Requirement: Repeat the material exactly as it appears.
:: Source data ::
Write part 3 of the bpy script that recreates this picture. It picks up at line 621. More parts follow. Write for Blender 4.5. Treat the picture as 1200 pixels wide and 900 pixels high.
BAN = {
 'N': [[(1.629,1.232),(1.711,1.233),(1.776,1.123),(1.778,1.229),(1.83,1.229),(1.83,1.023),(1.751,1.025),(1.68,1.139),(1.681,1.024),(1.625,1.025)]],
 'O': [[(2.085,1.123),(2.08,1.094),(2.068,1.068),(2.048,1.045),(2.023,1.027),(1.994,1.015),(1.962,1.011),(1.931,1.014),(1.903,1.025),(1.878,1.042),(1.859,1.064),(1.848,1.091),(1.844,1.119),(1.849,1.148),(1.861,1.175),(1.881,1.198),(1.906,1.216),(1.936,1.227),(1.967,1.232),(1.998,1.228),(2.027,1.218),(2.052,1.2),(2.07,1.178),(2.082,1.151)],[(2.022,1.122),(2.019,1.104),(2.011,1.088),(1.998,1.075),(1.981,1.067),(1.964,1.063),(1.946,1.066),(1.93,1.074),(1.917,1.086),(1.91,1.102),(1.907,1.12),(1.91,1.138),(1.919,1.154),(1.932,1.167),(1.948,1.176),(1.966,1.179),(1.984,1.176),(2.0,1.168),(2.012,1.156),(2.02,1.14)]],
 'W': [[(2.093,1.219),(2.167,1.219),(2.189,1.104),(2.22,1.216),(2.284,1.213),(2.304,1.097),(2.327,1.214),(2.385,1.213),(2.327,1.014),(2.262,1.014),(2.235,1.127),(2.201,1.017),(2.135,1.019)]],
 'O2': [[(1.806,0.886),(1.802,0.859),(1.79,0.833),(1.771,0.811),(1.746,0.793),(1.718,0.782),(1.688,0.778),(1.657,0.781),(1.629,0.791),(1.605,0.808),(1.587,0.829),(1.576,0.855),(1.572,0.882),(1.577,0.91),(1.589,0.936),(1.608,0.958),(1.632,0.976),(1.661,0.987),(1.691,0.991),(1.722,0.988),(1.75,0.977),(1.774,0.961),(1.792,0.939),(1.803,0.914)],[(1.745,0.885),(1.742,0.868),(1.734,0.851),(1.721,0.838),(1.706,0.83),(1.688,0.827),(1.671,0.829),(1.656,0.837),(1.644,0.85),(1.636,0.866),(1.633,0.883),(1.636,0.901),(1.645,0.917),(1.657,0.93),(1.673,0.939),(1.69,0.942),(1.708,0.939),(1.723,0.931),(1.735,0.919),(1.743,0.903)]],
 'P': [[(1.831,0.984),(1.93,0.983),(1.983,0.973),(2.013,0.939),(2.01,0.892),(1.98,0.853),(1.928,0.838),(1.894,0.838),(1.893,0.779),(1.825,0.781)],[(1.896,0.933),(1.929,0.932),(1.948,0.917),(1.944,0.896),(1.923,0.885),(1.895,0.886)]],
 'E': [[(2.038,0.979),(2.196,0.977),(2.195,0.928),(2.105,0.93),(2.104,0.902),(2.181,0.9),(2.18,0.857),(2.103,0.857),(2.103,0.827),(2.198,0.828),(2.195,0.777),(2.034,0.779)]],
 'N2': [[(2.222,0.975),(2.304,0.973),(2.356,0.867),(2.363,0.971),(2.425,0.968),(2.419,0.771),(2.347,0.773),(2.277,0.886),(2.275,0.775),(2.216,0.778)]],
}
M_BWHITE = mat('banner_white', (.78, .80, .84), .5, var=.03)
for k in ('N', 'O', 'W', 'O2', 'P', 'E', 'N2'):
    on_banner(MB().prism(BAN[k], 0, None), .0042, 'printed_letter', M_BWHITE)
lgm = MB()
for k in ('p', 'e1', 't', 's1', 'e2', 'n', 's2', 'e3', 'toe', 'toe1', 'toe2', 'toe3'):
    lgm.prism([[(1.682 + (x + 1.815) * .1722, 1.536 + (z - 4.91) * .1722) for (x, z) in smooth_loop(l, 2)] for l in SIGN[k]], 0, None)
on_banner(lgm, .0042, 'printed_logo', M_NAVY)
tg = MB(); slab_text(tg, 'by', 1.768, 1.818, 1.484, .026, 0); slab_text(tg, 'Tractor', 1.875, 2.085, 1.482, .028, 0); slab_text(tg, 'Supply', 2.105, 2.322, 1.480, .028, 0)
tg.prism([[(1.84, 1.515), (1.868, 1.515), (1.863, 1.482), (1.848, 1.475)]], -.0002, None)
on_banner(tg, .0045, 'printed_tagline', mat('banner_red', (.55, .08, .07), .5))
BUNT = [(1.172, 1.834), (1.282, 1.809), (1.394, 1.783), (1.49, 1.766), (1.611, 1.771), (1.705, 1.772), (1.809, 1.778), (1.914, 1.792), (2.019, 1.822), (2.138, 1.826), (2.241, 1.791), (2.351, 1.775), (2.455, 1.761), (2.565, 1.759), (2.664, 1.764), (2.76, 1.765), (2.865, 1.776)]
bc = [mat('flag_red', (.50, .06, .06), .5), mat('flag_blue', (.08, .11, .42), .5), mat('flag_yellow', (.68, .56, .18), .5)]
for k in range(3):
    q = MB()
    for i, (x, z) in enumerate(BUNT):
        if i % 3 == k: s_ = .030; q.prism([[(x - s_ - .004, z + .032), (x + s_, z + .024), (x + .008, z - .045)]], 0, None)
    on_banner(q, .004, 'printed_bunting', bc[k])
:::
Answer:
Write part 3 of the bpy script that recreates this picture. It picks up at line 621. More parts follow. Write for Blender 4.5. Treat the picture as 1200 pixels wide and 900 pixels high.
BAN = {
 'N': [[(1.629,1.232),(1.711,1.233),(1.776,1.123),(1.778,1.229),(1.83,1.229),(1.83,1.023),(1.751,1.025),(1.68,1.139),(1.681,1.024),(1.625,1.025)]],
 'O': [[(2.085,1.123),(2.08,1.094),(2.068,1.068),(2.048,1.045),(2.023,1.027),(1.994,1.015),(1.962,1.011),(1.931,1.014),(1.903,1.025),(1.878,1.042),(1.859,1.064),(1.848,1.091),(1.844,1.119),(1.849,1.148),(1.861,1.175),(1.881,1.198),(1.906,1.216),(1.936,1.227),(1.967,1.232),(1.998,1.228),(2.027,1.218),(2.052,1.2),(2.07,1.178),(2.082,1.151)],[(2.022,1.122),(2.019,1.104),(2.011,1.088),(1.998,1.075),(1.981,1.067),(1.964,1.063),(1.946,1.066),(1.93,1.074),(1.917,1.086),(1.91,1.102),(1.907,1.12),(1.91,1.138),(1.919,1.154),(1.932,1.167),(1.948,1.176),(1.966,1.179),(1.984,1.176),(2.0,1.168),(2.012,1.156),(2.02,1.14)]],
 'W': [[(2.093,1.219),(2.167,1.219),(2.189,1.104),(2.22,1.216),(2.284,1.213),(2.304,1.097),(2.327,1.214),(2.385,1.213),(2.327,1.014),(2.262,1.014),(2.235,1.127),(2.201,1.017),(2.135,1.019)]],
 'O2': [[(1.806,0.886),(1.802,0.859),(1.79,0.833),(1.771,0.811),(1.746,0.793),(1.718,0.782),(1.688,0.778),(1.657,0.781),(1.629,0.791),(1.605,0.808),(1.587,0.829),(1.576,0.855),(1.572,0.882),(1.577,0.91),(1.589,0.936),(1.608,0.958),(1.632,0.976),(1.661,0.987),(1.691,0.991),(1.722,0.988),(1.75,0.977),(1.774,0.961),(1.792,0.939),(1.803,0.914)],[(1.745,0.885),(1.742,0.868),(1.734,0.851),(1.721,0.838),(1.706,0.83),(1.688,0.827),(1.671,0.829),(1.656,0.837),(1.644,0.85),(1.636,0.866),(1.633,0.883),(1.636,0.901),(1.645,0.917),(1.657,0.93),(1.673,0.939),(1.69,0.942),(1.708,0.939),(1.723,0.931),(1.735,0.919),(1.743,0.903)]],
 'P': [[(1.831,0.984),(1.93,0.983),(1.983,0.973),(2.013,0.939),(2.01,0.892),(1.98,0.853),(1.928,0.838),(1.894,0.838),(1.893,0.779),(1.825,0.781)],[(1.896,0.933),(1.929,0.932),(1.948,0.917),(1.944,0.896),(1.923,0.885),(1.895,0.886)]],
 'E': [[(2.038,0.979),(2.196,0.977),(2.195,0.928),(2.105,0.93),(2.104,0.902),(2.181,0.9),(2.18,0.857),(2.103,0.857),(2.103,0.827),(2.198,0.828),(2.195,0.777),(2.034,0.779)]],
 'N2': [[(2.222,0.975),(2.304,0.973),(2.356,0.867),(2.363,0.971),(2.425,0.968),(2.419,0.771),(2.347,0.773),(2.277,0.886),(2.275,0.775),(2.216,0.778)]],
}
M_BWHITE = mat('banner_white', (.78, .80, .84), .5, var=.03)
for k in ('N', 'O', 'W', 'O2', 'P', 'E', 'N2'):
    on_banner(MB().prism(BAN[k], 0, None), .0042, 'printed_letter', M_BWHITE)
lgm = MB()
for k in ('p', 'e1', 't', 's1', 'e2', 'n', 's2', 'e3', 'toe', 'toe1', 'toe2', 'toe3'):
    lgm.prism([[(1.682 + (x + 1.815) * .1722, 1.536 + (z - 4.91) * .1722) for (x, z) in smooth_loop(l, 2)] for l in SIGN[k]], 0, None)
on_banner(lgm, .0042, 'printed_logo', M_NAVY)
tg = MB(); slab_text(tg, 'by', 1.768, 1.818, 1.484, .026, 0); slab_text(tg, 'Tractor', 1.875, 2.085, 1.482, .028, 0); slab_text(tg, 'Supply', 2.105, 2.322, 1.480, .028, 0)
tg.prism([[(1.84, 1.515), (1.868, 1.515), (1.863, 1.482), (1.848, 1.475)]], -.0002, None)
on_banner(tg, .0045, 'printed_tagline', mat('banner_red', (.55, .08, .07), .5))
BUNT = [(1.172, 1.834), (1.282, 1.809), (1.394, 1.783), (1.49, 1.766), (1.611, 1.771), (1.705, 1.772), (1.809, 1.778), (1.914, 1.792), (2.019, 1.822), (2.138, 1.826), (2.241, 1.791), (2.351, 1.775), (2.455, 1.761), (2.565, 1.759), (2.664, 1.764), (2.76, 1.765), (2.865, 1.776)]
bc = [mat('flag_red', (.50, .06, .06), .5), mat('flag_blue', (.08, .11, .42), .5), mat('flag_yellow', (.68, .56, .18), .5)]
for k in range(3):
    q = MB()
    for i, (x, z) in enumerate(BUNT):
        if i % 3 == k: s_ = .030; q.prism([[(x - s_ - .004, z + .032), (x + s_, z + .024), (x + .008, z - .045)]], 0, None)
    on_banner(q, .004, 'printed_bunting', bc[k])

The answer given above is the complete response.